GOAL
Find each line with the word "Blender" and copy it.

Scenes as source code
####

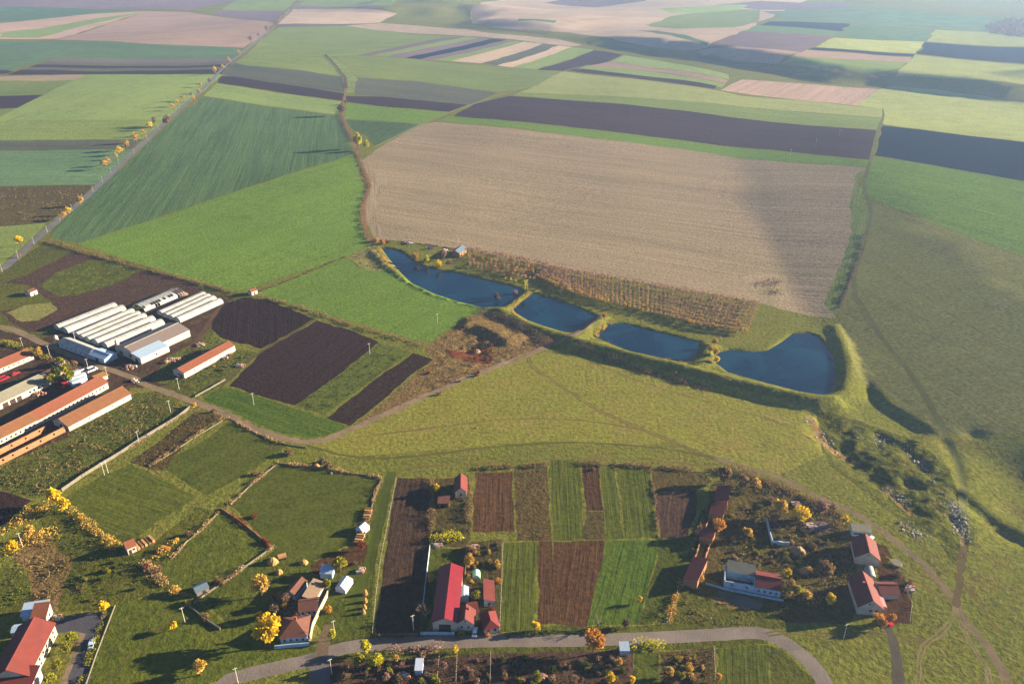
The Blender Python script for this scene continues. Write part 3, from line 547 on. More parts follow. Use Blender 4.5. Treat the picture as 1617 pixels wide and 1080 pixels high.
ground_obj("ground", "rough grassland between the fields and beyond them", tri[owner < 0], base)
def road_mat(name, c, road):
    t = NT(name); P = t.pos(); a = sc(lin(c), GK)
    n1 = t.noise(P, .12, 4, .6); n2 = t.noise(P, 1.4, 3, .7)
    col = t.mix(t.ramp(n1, .35, .65), a, sc(a, .74)); col = t.mix(t.math('MULTIPLY', t.ramp(n2, .45, .7), .45), col, sc(a, .6 if road else .55))
    if not road: col = t.mix(t.math('MULTIPLY', t.ramp(t.noise(P, .35, 4, .7), .52, .66), .6), col, sc(lin((112,112,46)), GK))
    t.l(col, t.b.inputs["Base Color"]); t.bump(n2, .4, .3); t.b.inputs["Specular IOR Level"].default_value = .0 if not road else .1
    return t.m
for k, r in enumerate(regions):
    tr = tri[owner == k]
    if not len(tr): continue
    if 'rgb' in r: m = road_mat(r['label'][:50], r['rgb'], r['name'] == 'road')
    else:
        c1, c2 = RG[r['col']]; j = random.Random(k); v = j.uniform(.93, 1.07)
        m = ground_mat(r['label'][:50], sc(c1, v), sc(c2, v), rows=ang(*r['rows']) if r['rows'] else None, **r['o'])
    ground_obj(r['name'], r['label'], tr, m)
# ---------------------------------------------------------------- water
def water_mat():
    t = NT("pond water"); b = t.b; b.inputs["Base Color"].default_value = (.002, .028, .06, 1)
    b.inputs["Roughness"].default_value = .12; b.inputs["Specular IOR Level"].default_value = .3; b.inputs["IOR"].default_value = 1.33
    P = t.pos(); n = t.noise(P, .35, 3, .6); n2 = t.noise(P, .03, 3, .5, .8)
    t.l(t.math('MULTIPLY_ADD', t.ramp(n2, .35, .7), .16, .06), b.inputs["Roughness"]); t.l(t.mix(t.ramp(n2, .4, .62), (.001, .015, .036), (.003, .028, .055)), b.inputs['Base Color']); t.bump(n, .09, .25); return t.m
WM = water_mat()
for (label, _), pw in zip(PONDS, PONDW):
    q = densify(pw, True, .2); cc = q.mean(0)
    q = cc + (q - cc) * (1 + 1.2 / np.maximum(np.hypot(*(q - cc).T), 1)[:, None])
    me = bpy.data.meshes.new("water"); me.from_pydata([(x, y, WATER_Z) for x, y in q], [], [list(range(len(q)))]); me.materials.append(WM)
    if me.polygons[0].normal.z < 0: me.flip_normals()
    o = bpy.data.objects.new("water", me); COL.objects.link(o); o["kind"] = "structure"; o["label"] = label
# ---------------------------------------------------------------- object helpers
class MB:
    def __init__(s): s.v = []; s.f = []; s.mi = []
    def face(s, pts, mi=0):
        b = len(s.v); s.v += [tuple(p) for p in pts]; s.f.append(list(range(b, b + len(pts)))); s.mi.append(mi)
    def hexa(s, lo, hi, mi=0, cap=True):
        """lo, hi: matching rings of points (bottom, top)"""
        b = len(s.v); n = len(lo); s.v += [tuple(p) for p in lo] + [tuple(p) for p in hi]
        for i in range(n):
            j = (i + 1) % n; s.f.append([b + i, b + j, b + n + j, b + n + i]); s.mi.append(mi)
        if cap:
            s.f.append([b + i for i in reversed(range(n))]); s.f.append([b + n + i for i in range(n)]); s.mi += [mi, mi]
    def box(s, x0, x1, y0, y1, z0, z1, mi=0, tx=0, ty=0):
        s.hexa([(x0, y0, z0), (x1, y0, z0), (x1, y1, z0), (x0, y1, z0)], [(x0 + tx, y0 + ty, z1), (x1 - tx, y0 + ty, z1), (x1 - tx, y1 - ty, z1), (x0 + tx, y1 - ty, z1)], mi)
    def cyl(s, p, q, r0, r1=None, n=6, mi=0):
        p, q = Vector(p), Vector(q); d = (q - p).normalized(); u = d.orthogonal().normalized(); v = d.cross(u); r1 = r0 if r1 is None else r1
        c = [(math.cos(2 * math.pi * i / n), math.sin(2 * math.pi * i / n)) for i in range(n)]
        s.hexa([p + (u * a + v * b) * r0 for a, b in c], [q + (u * a + v * b) * r1 for a, b in c], mi)
    def mesh(s, name, mats):
        me = bpy.data.meshes.new(name); me.from_pydata(s.v, [], s.f)
        for m in (mats if isinstance(mats, (list, tuple)) else [mats]): me.materials.append(m)
        me.polygons.foreach_set("material_index", s.mi); return me
    def obj(s, name, mats, parent=None, loc=(0, 0, 0), rz=0, label=None):
        return link(name, s.mesh(name, mats), parent, loc, rz, label)
def link(name, data, parent=None, loc=(0, 0, 0), rz=0, label=None):
    o = bpy.data.objects.new(name, data); COL.objects.link(o); o.location = loc; o.rotation_euler = (0, 0, rz)
    if parent is not None: o.parent = parent
    if label: o["label"] = label
    return o
def tag(o, label, cat, group=None, kind=None):
    o["label"] = label
    if cat: o["category"] = cat
    if group: o["group"] = group
    if kind: o["kind"] = kind
    return o
def thing(name, label, cat, loc, rz=0, group=None):
    return tag(link(name, None, None, loc, rz), label, cat, group)
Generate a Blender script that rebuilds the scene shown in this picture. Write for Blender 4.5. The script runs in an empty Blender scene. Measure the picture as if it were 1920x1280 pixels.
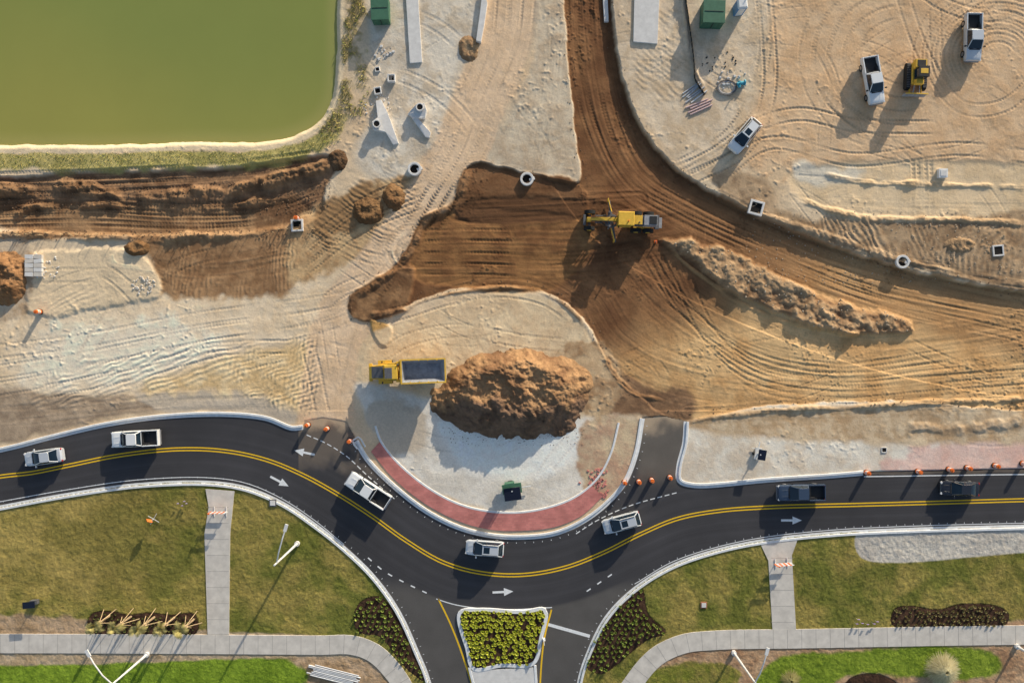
import bpy, bmesh, math, random, numpy as np
from mathutils import Vector
random.seed(5)
f32=np.float32
S=15.0; CAMH=92.0
def W(x,y): return ((x-960)/S,(640-y)/S)
scene=bpy.context.scene
# ------------------------------------------------------------ light / camera
EL=math.radians(14.6); SD=(-0.49,-0.872)
w=bpy.data.worlds.new("World"); scene.world=w; w.use_nodes=True
nt=w.node_tree; nt.nodes.clear()
o=nt.nodes.new('ShaderNodeOutputWorld'); b=nt.nodes.new('ShaderNodeBackground'); s=nt.nodes.new('ShaderNodeTexSky')
s.sky_type='NISHITA'; s.sun_disc=False; s.sun_elevation=EL; s.sun_rotation=math.atan2(0.49,0.872)
s.air_density=1.0; s.dust_density=1.5; s.ozone_density=1.0
b.inputs[1].default_value=0.15
nt.links.new(s.outputs[0],b.inputs[0]); nt.links.new(b.outputs[0],o.inputs[0])
sl=bpy.data.lights.new("sun","SUN"); sl.energy=5.0; sl.angle=math.radians(0.5); sl.color=(1.0,0.91,0.74)
so=bpy.data.objects.new("sun",sl); scene.collection.objects.link(so)
so.rotation_euler=Vector((SD[0]*math.cos(EL),SD[1]*math.cos(EL),-math.sin(EL))).to_track_quat('-Z','Y').to_euler()
so.location=(40,70,40)
cam=bpy.data.cameras.new("camera"); co=bpy.data.objects.new("camera",cam); scene.collection.objects.link(co)
co.location=(0,0,CAMH); co.rotation_euler=(0,0,0)
cam.sensor_width=36; cam.lens=36*CAMH/128.0; cam.clip_end=6000; scene.camera=co
scene.view_settings.view_transform='Standard'; scene.view_settings.look='None'; scene.view_settings.exposure=0
# ------------------------------------------------------------ materials
def lin(c):
    c=c/255.0
    return c/12.92 if c<=0.04045 else ((c+0.055)/1.055)**2.4
KA=1.08
def sc(r,g,b,k=None):
    k=KA if k is None else k
    return np.array([lin(r)*k,lin(g)*k,lin(b)*k],dtype=f32)
def mat(name,col=(0.5,0.5,0.5),rough=0.7,metal=0.0,na=0.12,ns=2.0,bump=0.0,bs=8.0,attr=False,spec=0.3,bd=0.05,coat=0.0):
    m=bpy.data.materials.new(name); m.use_nodes=True; t=m.node_tree; n=t.nodes; l=t.links
    p=n['Principled BSDF']; p.inputs['Roughness'].default_value=rough; p.inputs['Metallic'].default_value=metal
    p.inputs['Specular IOR Level'].default_value=spec; p.inputs['Coat Weight'].default_value=coat
    g=n.new('ShaderNodeNewGeometry')
    nz=n.new('ShaderNodeTexNoise'); nz.inputs['Scale'].default_value=ns; nz.inputs['Detail'].default_value=6; nz.inputs['Roughness'].default_value=0.65
    l.new(g.outputs['Position'],nz.inputs['Vector'])
    mr=n.new('ShaderNodeMapRange'); mr.inputs[1].default_value=0.3; mr.inputs[2].default_value=0.7
    mr.inputs[3].default_value=1-na; mr.inputs[4].default_value=1+na
    l.new(nz.outputs['Fac'],mr.inputs[0])
    mx=n.new('ShaderNodeMix'); mx.data_type='RGBA'; mx.blend_type='MULTIPLY'; mx.inputs[0].default_value=1
    if attr:
        a=n.new('ShaderNodeAttribute'); a.attribute_name='Col'; l.new(a.outputs['Color'],mx.inputs[6])
    else: mx.inputs[6].default_value=(col[0],col[1],col[2],1)
    l.new(mr.outputs[0],mx.inputs[7]); l.new(mx.outputs[2],p.inputs['Base Color'])
    if bump>0:
        nb=n.new('ShaderNodeTexNoise'); nb.inputs['Scale'].default_value=bs; nb.inputs['Detail'].default_value=5; nb.inputs['Roughness'].default_value=0.7
        l.new(g.outputs['Position'],nb.inputs['Vector'])
        bn=n.new('ShaderNodeBump'); bn.inputs['Strength'].default_value=bump; bn.inputs['Distance'].default_value=bd
        l.new(nb.outputs['Fac'],bn.inputs['Height']); l.new(bn.outputs[0],p.inputs['Normal'])
    return m
M={}
M['soil']=mat('soil',attr=True,rough=0.95,na=0.12,ns=4.5,bump=0.7,bs=5.0,spec=0.1,bd=0.045)
M['pile']=mat('pile_soil',attr=True,rough=0.95,na=0.2,ns=2.5,bump=1.0,bs=3.0,spec=0.1,bd=0.15)
M['lawn']=mat('lawn_turf',attr=True,rough=0.95,na=0.22,ns=2.5,bump=0.9,bs=5.0,spec=0.1,bd=0.08)
M['asph']=mat('asphalt',attr=True,rough=0.85,na=0.12,ns=9.0,bump=0.3,bs=30,spec=0.25,bd=0.01)
M['blade']=mat('grass_blade',attr=True,rough=0.8,na=0.1,ns=1.0,spec=0.15)
M['leaf']=mat('leaf',attr=True,rough=0.7,na=0.1,ns=1.0,spec=0.2)
M['conc']=mat('concrete',(0.72,0.70,0.68),0.85,na=0.12,ns=1.6,bump=0.2,bs=12,bd=0.01)
M['kerb']=mat('kerb_concrete',(0.78,0.79,0.80),0.8,na=0.12,ns=2.2)
M['walk']=mat('sidewalk_concrete',(0.66,0.61,0.55),0.9,na=0.16,ns=0.9,bump=0.2,bs=12,bd=0.01)
M['joint']=mat('joint',(0.36,0.33,0.30),0.9)
M['wpaint']=mat('white_paint',(0.82,0.83,0.84),0.7,na=0.12,ns=4)
M['ypaint']=mat('yellow_paint',(0.88,0.54,0.02),0.7,na=0.1,ns=4)
M['white']=mat('car_white',(0.84,0.85,0.86),0.25,na=0.01,coat=0.6,spec=0.5)
M['silver']=mat('car_silver',(0.66,0.69,0.73),0.3,metal=0.2,na=0.01,coat=0.6,spec=0.5)
M['navy']=mat('car_navy',(0.045,0.07,0.12),0.25,na=0.01,coat=0.8,spec=0.5)
M['black']=mat('car_black',(0.022,0.025,0.035),0.25,na=0.01,coat=0.8,spec=0.5)
M['glass']=mat('glass',(0.012,0.025,0.04),0.06,na=0.0,spec=0.7)
M['tyre']=mat('rubber',(0.025,0.025,0.025),0.85)
M['trim']=mat('black_trim',(0.03,0.03,0.032),0.6)
M['rim']=mat('alloy',(0.4,0.4,0.42),0.35,metal=0.8)
M['red']=mat('red_lens',(0.45,0.02,0.02),0.3)
M['lens']=mat('clear_lens',(0.7,0.7,0.72),0.2)
M['cy']=mat('machine_yellow',(0.82,0.50,0.07),0.45,na=0.16,ns=2.0)
M['steel']=mat('worn_steel',(0.36,0.36,0.38),0.55,metal=0.2,na=0.3,ns=2.0)
M['dsteel']=mat('dark_steel',(0.14,0.14,0.15),0.6,metal=0.2,na=0.25,ns=2.0)
M['orange']=mat('orange_plastic',(0.82,0.19,0.04),0.5)
M['refl']=mat('reflective_white',(0.8,0.8,0.8),0.4)
M['green']=mat('green_box',(0.06,0.16,0.10),0.6,na=0.15,ns=2)
M['solar']=mat('solar_panel',(0.012,0.015,0.03),0.2,spec=0.5)
M['galv']=mat('galvanised',(0.75,0.75,0.75),0.45,metal=0.1)
M['hole']=mat('dark_hole',(0.015,0.013,0.012),0.95)
M['wood']=mat('stake_wood',(0.60,0.44,0.26),0.8,na=0.25,ns=3)
M['trunk']=mat('palm_trunk',(0.36,0.26,0.16),0.9,na=0.3,ns=4)
M['pvcg']=mat('pvc_grey',(0.5,0.52,0.56),0.5)
M['pvcp']=mat('pvc_pink',(0.62,0.45,0.45),0.5)
M['teal']=mat('teal_fitting',(0.06,0.36,0.48),0.5)
M['rust']=mat('rebar_frame',(0.36,0.15,0.08),0.8)
M['purple']=mat('purple_flag',(0.30,0.2,0.5),0.7)
M['blue']=mat('blue_plastic',(0.1,0.25,0.5),0.5)
M['frond']=mat('palm_frond',(0.42,0.36,0.13),0.7,na=0.3,ns=3)
M['clod']=mat('earth_clod',(0.22,0.14,0.085),0.95,na=.3,ns=1); M['clod2']=mat('sand_clod',(0.55,0.45,0.33),0.95,na=.3,ns=1)
M['water']=mat('pond_water',attr=True,rough=0.15,na=0.03,ns=0.08,bump=0.10,bs=2.5,spec=0.3,bd=0.02)
def brick_mat():
    m=bpy.data.materials.new('red_pavers'); m.use_nodes=True; n=m.node_tree.nodes; l=m.node_tree.links; p=n['Principled BSDF']
    g=n.new('ShaderNodeNewGeometry'); br=n.new('ShaderNodeTexBrick'); l.new(g.outputs['Position'],br.inputs['Vector'])
    br.inputs['Scale'].default_value=1.0; br.inputs['Brick Width'].default_value=0.5; br.inputs['Row Height'].default_value=0.25
    br.inputs['Mortar Size'].default_value=0.012
    br.inputs['Color1'].default_value=(0.66,0.25,0.22,1); br.inputs['Color2'].default_value=(0.56,0.20,0.18,1); br.inputs['Mortar'].default_value=(0.48,0.24,0.2,1)
    nz=n.new('ShaderNodeTexNoise'); nz.inputs['Scale'].default_value=0.7; nz.inputs['Detail'].default_value=6; l.new(g.outputs['Position'],nz.inputs['Vector'])
    mr=n.new('ShaderNodeMapRange'); mr.inputs[1].default_value=.3; mr.inputs[2].default_value=.7; mr.inputs[3].default_value=0.82; mr.inputs[4].default_value=1.2
    l.new(nz.outputs['Fac'],mr.inputs[0])
    mx=n.new('ShaderNodeMix'); mx.data_type='RGBA'; mx.blend_type='MULTIPLY'; mx.inputs[0].default_value=1
    l.new(br.outputs['Color'],mx.inputs[6]); l.new(mr.outputs[0],mx.inputs[7]); l.new(mx.outputs[2],p.inputs['Base Color'])
    p.inputs['Roughness'].default_value=0.9; p.inputs['Specular IOR Level'].default_value=0.1
    return m
M['brick']=brick_mat()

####

SOLUTION TO THIS TASK
The Blender Python script for this scene continues. Write part 3, from line 547 on. More parts follow. Use Blender 4.5. Treat the picture as 1617 pixels wide and 1080 pixels high.
Generate a Blender script that rebuilds the scene shown in this picture. Write for Blender 4.5. The script runs in an empty Blender scene. Measure the picture as if it were 1920x1280 pixels.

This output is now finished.